Recanto (2011)

Gal é uma das mais emblemáticas figuras da música popular brasileira moderna. Foi A cantora tropicalista por excelência: lançou “Baby” e defendeu “Divino, maravilhoso” no festival de 1968. Depois que Gil e eu fomos presos e exilados, ela segurou a estética ousada do grupo baiano (que tinha se associado aos paulistas Mutantes, Duprat, Medaglia etc.) em espetáculos como Fa-Tal, Gal a Todo Vapor. Seu nome batizou o trecho de praia mais badalado da Ipanema dos anos 1970. Ela foi considerada por Danuza Leão a mulher mais elegante do Brasil daquele tempo. Mais tarde, com Gal Tropical, Índia, Cantar e uma sucessão de discos e shows inesquecíveis, ela enriqueceu o imaginário brasileiro. Gal é pessoa colada a mim. Desde que nos encontramos que nosso culto radical a João Gilberto nos aproximou a ponto de quase não precisarmos (nem conseguirmos) conversar nada. Ela é a voz de “Minha voz, minha vida”, a mulher sagrada de “Vaca profana”, o aparelho vocal de “Meu bem, meu mal”. Tom Jobim disse até morrer que ela era sua cantora favorita. E pra mim ela é ainda a menina que conheci porque gostávamos de bossa nova.
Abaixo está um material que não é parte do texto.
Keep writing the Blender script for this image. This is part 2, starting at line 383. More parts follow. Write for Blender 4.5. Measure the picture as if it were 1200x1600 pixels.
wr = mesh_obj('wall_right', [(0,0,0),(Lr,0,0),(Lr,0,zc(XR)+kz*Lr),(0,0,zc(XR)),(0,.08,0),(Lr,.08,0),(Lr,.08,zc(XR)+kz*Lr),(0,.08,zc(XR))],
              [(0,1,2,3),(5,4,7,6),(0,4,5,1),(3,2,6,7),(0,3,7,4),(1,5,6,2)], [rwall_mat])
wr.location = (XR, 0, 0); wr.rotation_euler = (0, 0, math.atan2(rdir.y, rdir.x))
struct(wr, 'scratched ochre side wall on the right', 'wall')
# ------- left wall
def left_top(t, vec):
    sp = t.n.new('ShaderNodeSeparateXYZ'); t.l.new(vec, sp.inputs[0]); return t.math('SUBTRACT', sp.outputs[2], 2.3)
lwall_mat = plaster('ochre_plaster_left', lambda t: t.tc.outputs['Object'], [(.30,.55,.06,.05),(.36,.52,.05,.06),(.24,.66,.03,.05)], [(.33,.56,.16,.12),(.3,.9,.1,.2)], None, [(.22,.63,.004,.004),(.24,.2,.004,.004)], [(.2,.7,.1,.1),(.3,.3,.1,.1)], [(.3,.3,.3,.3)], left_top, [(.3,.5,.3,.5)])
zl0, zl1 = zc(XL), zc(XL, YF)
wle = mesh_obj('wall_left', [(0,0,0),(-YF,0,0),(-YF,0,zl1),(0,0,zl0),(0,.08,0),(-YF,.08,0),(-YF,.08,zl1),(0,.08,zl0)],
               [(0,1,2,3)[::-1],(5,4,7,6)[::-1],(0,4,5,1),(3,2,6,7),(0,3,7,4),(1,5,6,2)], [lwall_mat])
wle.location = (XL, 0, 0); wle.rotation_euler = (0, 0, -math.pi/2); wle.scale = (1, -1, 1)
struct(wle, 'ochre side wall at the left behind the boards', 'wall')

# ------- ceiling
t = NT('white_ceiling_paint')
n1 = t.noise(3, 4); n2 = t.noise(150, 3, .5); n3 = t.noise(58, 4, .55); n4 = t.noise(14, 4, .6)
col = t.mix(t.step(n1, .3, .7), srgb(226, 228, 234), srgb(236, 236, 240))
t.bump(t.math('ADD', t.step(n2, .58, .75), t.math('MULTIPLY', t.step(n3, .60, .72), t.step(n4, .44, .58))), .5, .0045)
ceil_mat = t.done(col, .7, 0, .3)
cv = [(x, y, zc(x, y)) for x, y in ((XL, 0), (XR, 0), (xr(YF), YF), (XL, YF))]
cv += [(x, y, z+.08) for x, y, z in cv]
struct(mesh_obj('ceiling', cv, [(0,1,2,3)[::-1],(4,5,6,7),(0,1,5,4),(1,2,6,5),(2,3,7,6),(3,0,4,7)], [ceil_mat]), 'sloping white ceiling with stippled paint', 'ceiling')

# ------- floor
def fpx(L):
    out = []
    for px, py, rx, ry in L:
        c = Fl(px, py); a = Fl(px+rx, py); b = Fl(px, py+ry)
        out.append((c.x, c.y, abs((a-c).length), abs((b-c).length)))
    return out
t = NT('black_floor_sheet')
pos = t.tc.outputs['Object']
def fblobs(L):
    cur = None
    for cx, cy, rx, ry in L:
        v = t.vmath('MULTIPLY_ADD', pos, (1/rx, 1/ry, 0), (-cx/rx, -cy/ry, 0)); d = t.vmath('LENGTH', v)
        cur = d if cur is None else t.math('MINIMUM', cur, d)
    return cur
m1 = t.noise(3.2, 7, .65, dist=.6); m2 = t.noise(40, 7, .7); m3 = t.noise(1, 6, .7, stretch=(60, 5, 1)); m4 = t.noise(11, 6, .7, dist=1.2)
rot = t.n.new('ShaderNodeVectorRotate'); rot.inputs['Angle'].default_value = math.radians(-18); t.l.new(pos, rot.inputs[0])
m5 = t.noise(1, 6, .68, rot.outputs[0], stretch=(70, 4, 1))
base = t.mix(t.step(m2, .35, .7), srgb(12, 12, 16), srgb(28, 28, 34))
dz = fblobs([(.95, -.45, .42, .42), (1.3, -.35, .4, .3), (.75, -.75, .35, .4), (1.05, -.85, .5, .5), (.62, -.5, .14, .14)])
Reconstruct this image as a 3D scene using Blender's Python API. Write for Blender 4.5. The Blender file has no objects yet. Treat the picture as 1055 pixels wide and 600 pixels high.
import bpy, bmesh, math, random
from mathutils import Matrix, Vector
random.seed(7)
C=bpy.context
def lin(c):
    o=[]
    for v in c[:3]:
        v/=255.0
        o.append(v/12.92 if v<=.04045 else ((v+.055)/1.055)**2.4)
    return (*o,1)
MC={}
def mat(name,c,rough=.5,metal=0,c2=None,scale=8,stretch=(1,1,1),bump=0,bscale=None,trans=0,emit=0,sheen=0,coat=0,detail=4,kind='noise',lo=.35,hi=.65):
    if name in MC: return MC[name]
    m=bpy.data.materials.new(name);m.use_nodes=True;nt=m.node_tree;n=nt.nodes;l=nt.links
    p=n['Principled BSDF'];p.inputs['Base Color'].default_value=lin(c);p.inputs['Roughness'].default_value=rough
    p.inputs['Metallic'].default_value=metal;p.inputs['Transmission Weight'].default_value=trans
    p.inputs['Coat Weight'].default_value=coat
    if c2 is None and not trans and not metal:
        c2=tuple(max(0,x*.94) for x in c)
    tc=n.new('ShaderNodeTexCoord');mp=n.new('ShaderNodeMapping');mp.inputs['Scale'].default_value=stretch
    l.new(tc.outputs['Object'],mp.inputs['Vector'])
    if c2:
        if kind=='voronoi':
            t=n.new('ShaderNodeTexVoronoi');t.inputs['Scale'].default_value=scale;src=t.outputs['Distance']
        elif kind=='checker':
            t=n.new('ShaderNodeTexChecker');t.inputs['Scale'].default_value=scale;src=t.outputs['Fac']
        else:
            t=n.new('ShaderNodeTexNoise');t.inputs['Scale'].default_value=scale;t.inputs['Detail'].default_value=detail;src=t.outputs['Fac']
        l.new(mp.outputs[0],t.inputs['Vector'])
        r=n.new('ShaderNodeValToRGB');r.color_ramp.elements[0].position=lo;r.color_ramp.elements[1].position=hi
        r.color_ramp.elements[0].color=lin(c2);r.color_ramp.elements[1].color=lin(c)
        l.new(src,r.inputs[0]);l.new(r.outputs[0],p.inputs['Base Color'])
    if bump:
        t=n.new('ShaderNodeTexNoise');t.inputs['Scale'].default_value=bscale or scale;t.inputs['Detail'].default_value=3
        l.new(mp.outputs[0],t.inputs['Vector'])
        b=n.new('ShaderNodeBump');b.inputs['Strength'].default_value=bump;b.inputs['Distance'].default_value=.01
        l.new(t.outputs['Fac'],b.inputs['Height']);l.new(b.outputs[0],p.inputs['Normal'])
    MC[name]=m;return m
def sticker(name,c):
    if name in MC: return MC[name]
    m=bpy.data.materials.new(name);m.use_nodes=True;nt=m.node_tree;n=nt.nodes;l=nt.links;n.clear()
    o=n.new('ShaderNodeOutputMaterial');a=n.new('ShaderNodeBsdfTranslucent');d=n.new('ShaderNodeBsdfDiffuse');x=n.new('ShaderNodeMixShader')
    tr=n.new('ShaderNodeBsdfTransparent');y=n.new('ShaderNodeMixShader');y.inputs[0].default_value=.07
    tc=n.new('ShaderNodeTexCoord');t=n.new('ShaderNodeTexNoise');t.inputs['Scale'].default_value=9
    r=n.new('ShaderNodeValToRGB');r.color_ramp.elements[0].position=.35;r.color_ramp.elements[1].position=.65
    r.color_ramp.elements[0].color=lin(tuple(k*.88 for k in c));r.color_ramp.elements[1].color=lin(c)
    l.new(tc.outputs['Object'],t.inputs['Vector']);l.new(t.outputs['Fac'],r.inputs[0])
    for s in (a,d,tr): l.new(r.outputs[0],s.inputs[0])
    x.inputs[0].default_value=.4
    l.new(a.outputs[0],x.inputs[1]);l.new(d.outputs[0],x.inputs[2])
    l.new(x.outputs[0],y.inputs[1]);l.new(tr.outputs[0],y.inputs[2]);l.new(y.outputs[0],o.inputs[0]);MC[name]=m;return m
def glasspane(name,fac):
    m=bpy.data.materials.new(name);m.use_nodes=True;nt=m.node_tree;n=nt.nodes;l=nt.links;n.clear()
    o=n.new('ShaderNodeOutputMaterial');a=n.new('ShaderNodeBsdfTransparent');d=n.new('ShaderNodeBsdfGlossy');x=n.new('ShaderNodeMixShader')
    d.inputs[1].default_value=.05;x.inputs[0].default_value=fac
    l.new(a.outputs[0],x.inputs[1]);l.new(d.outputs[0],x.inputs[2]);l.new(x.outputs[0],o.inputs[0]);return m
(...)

A grande plasticidade de seu estilo de cantora se deve ao entendimento instintivo do “cool” que ela teve desde o início. É isso que faz com que ela soe bem com Donato, com Lanny, com o Olodum ou com Kassin. Há uns 3 anos que sonho em fazer um grupo de canções só para ela gravar. Vi um show seu em Lisboa um ano e meio atrás e decidi realizar esse sonho. Compus pensando na voz dela e em programações eletrônicas. Tem até faixa 100% acústica neste disco, mas os sons eletrônicos predominam. Senti necessidade de dizer justo essas coisas através dela. Vi que ela e eu podíamos fazer soar um objeto não identificado que tivesse a ver com tudo o que essencialmente somos. Por mim, este disco é dedicado a Maria Bethânia e Gilberto Gil, por razões que deveriam ser óbvias. Moreno, afilhado dela, o fez comigo. Kassin foi o programador mor. Mas também tivemos o Duplexx, o Rabotnik e Zeca Lavigne Veloso. É a vida, dolorosa e prazerosa como ela é. É a música, que tanto Gal quanto eu tangenciamos e adoramos.

Caetano Veloso. 
Texto do encarte do disco "Recanto" de Gal Costa, lançado em dezembro de 2011.